▸ SHORT PROBLEM: Only the span from the line containing "Model this scene" down to the line containing "R = math.radians" is to be printed, exactly and inclusively, with pictures omitted.

▸ STORED RECORDS:
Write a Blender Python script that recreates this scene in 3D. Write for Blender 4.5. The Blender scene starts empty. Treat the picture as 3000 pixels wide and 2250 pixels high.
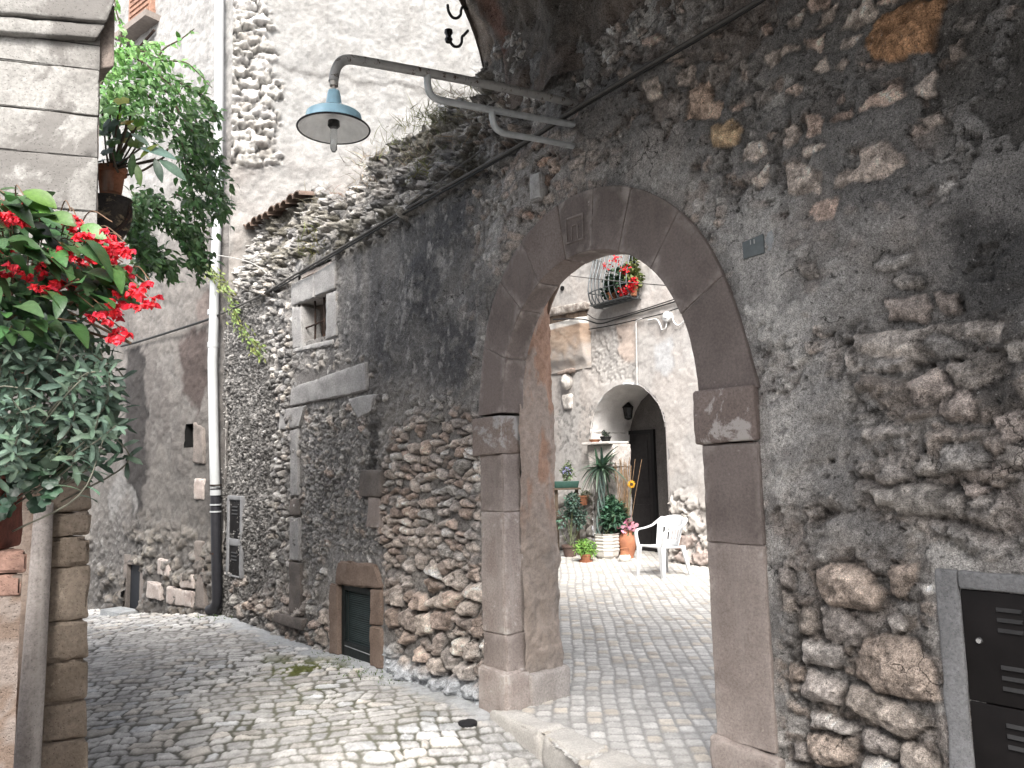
import bpy, math, random
import numpy as np
from mathutils import Vector, Matrix
rng = np.random.default_rng(11)
random.seed(5)
S = bpy.context.scene
COL = S.collection
# ------------------------------------------------------------------ camera
FPX = 2238.0
PITCH = math.radians(6.2)
_s = .023; _c = math.sqrt(1 - _s*_s)
CF = np.array([0, math.cos(PITCH), math.sin(PITCH)])
_U0 = np.array([0, -math.sin(PITCH), math.cos(PITCH)]); _R0 = np.array([1., 0, 0])
CR = _c*_R0 - _s*_U0; CU = _s*_R0 + _c*_U0
CP = np.array([0, 0, 1.55])
KD = 3000/2212.0          # survey pixels (2212 wide) -> photograph pixels
def ray(x, y):
    return CF + (x*KD-1500)/FPX*CR - (y*KD-1125)/FPX*CU
def on_z(x, y, z=0.):
    d = ray(x, y); return CP + (z-CP[2])/d[2]*d
def on_pl(x, y, P, n):
    d = ray(x, y); return CP + ((P-CP) @ n)/(d @ n)*d
def at_y(x, y, Y):
    d = ray(x, y); return CP + Y/d[1]*d
cam = bpy.data.cameras.new('camera'); camo = bpy.data.objects.new('camera', cam); COL.objects.link(camo)
cam.sensor_width = 36; cam.lens = 36*FPX/3000; cam.clip_end = 500; cam.clip_start = .05
M = Matrix.Identity(4)
for i in range(3):
    M[i][0] = CR[i]; M[i][1] = CU[i]; M[i][2] = -CF[i]; M[i][3] = CP[i]
camo.matrix_world = M
S.camera = camo
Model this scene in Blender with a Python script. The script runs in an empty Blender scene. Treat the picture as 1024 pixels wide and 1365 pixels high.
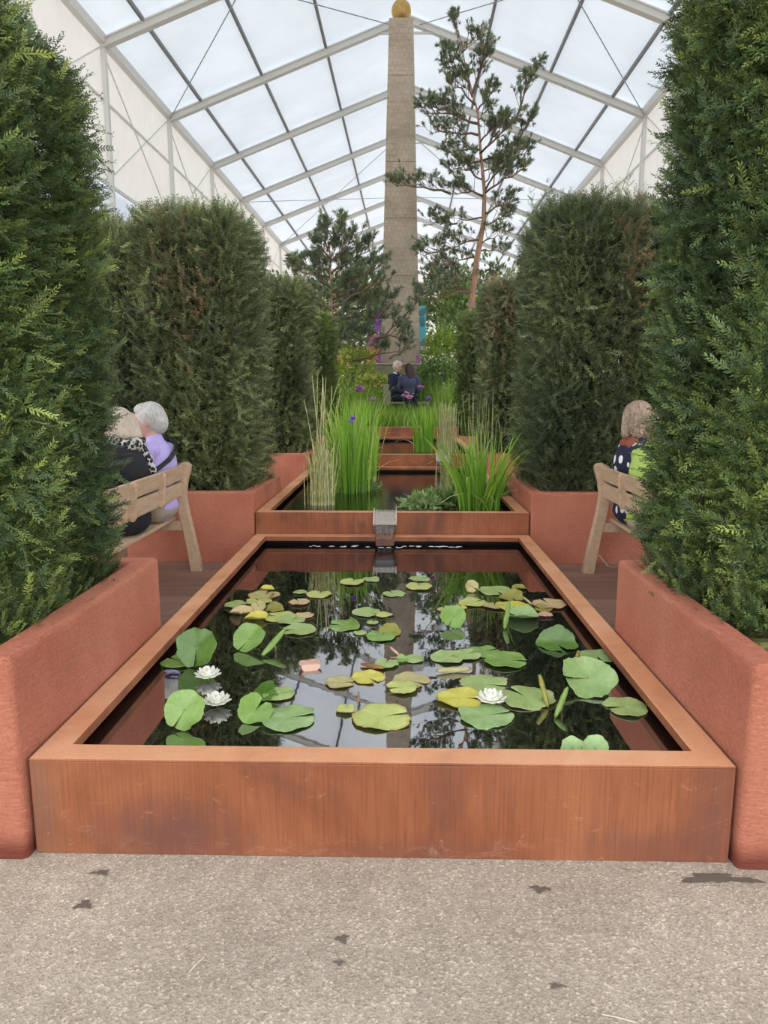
import bpy, bmesh, math, random
import numpy as np
from mathutils import Vector, Matrix, Euler

SC = bpy.context.scene
COL = SC.collection
RNG = np.random.default_rng(11)
random.seed(5)
R = math.radians

# ------------------------------------------------------------------ camera
F_PX, W_PX, H_PX = 950.0, 1024.0, 1365.0
PITCH, YAW = R(9.6), R(1.272)
CAM = Vector((0.064, 0.0, 1.5))
cam_data = bpy.data.cameras.new('camera')
cam_data.sensor_fit = 'VERTICAL'
cam_data.sensor_height = 36.0
cam_data.sensor_width = 27.0
cam_data.lens = F_PX / H_PX * 36.0
cam_data.clip_end = 400
cam = bpy.data.objects.new('camera', cam_data)
cam.location = CAM
cam.rotation_euler = (R(90) - PITCH, 0, YAW)
COL.objects.link(cam)
SC.camera = cam


def ray(X, Y):
    xc, yc = (X - W_PX / 2) / F_PX, (H_PX / 2 - Y) / F_PX
    fwd = math.cos(PITCH) + yc * math.sin(PITCH)
    up = yc * math.cos(PITCH) - math.sin(PITCH)
    return Vector((xc * math.cos(YAW) - fwd * math.sin(YAW), xc * math.sin(YAW) + fwd * math.cos(YAW), up))


def at_y(X, Y, y):
    d = ray(X, Y)
    return CAM + d * (y / d.y)


def at_z(X, Y, z):
    d = ray(X, Y)
    return CAM + d * ((z - CAM.z) / d.z)


def px_size(p):
    """metres per pixel at a place"""
    d = p - CAM
    f = Vector((-math.sin(YAW) * math.cos(PITCH), math.cos(YAW) * math.cos(PITCH), -math.sin(PITCH)))
    return d.dot(f) / F_PX


# ------------------------------------------------------------------ materials
def new_mat(name):
    m = bpy.data.materials.new(name)
    m.use_nodes = True
    nt = m.node_tree
    b = nt.nodes['Principled BSDF']
    return m, nt, b


def mat(name, col, rough=0.6, metallic=0.0, spec=0.5):
    m, nt, b = new_mat(name)
    b.inputs['Base Color'].default_value = (*col, 1)
    b.inputs['Roughness'].default_value = rough
    b.inputs['Metallic'].default_value = metallic
    b.inputs['Specular IOR Level'].default_value = spec
    return m


def coords(nt, scale=(1, 1, 1), kind='Object'):
    tc = nt.nodes.new('ShaderNodeTexCoord')
    mp = nt.nodes.new('ShaderNodeMapping')
    mp.inputs['Scale'].default_value = scale
    nt.links.new(tc.outputs[kind], mp.inputs['Vector'])
    return mp.outputs['Vector']


def noise(nt, vec, scale, detail=4, rough=0.55, dist=0.0):
    n = nt.nodes.new('ShaderNodeTexNoise')
    n.inputs['Scale'].default_value = scale
    n.inputs['Detail'].default_value = detail
    n.inputs['Roughness'].default_value = rough
    n.inputs['Distortion'].default_value = dist
    nt.links.new(vec, n.inputs['Vector'])
    return n.outputs['Fac']


def ramp(nt, fac, stops, interp='LINEAR'):
    r = nt.nodes.new('ShaderNodeValToRGB')
    r.color_ramp.interpolation = interp
    els = r.color_ramp.elements
    while len(els) > 1:
        els.remove(els[-1])
    els[0].position = stops[0][0]
    els[0].color = (*stops[0][1], 1)
    for p, c in stops[1:]:
        e = els.new(p)
        e.color = (*c, 1)
    nt.links.new(fac, r.inputs['Fac'])
    return r.outputs['Color']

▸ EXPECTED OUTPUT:
Model this scene in Blender with a Python script. The script runs in an empty Blender scene. Treat the picture as 1024 pixels wide and 1365 pixels high.
import bpy, bmesh, math, random
import numpy as np
from mathutils import Vector, Matrix, Euler

SC = bpy.context.scene
COL = SC.collection
RNG = np.random.default_rng(11)
random.seed(5)
R = math.radians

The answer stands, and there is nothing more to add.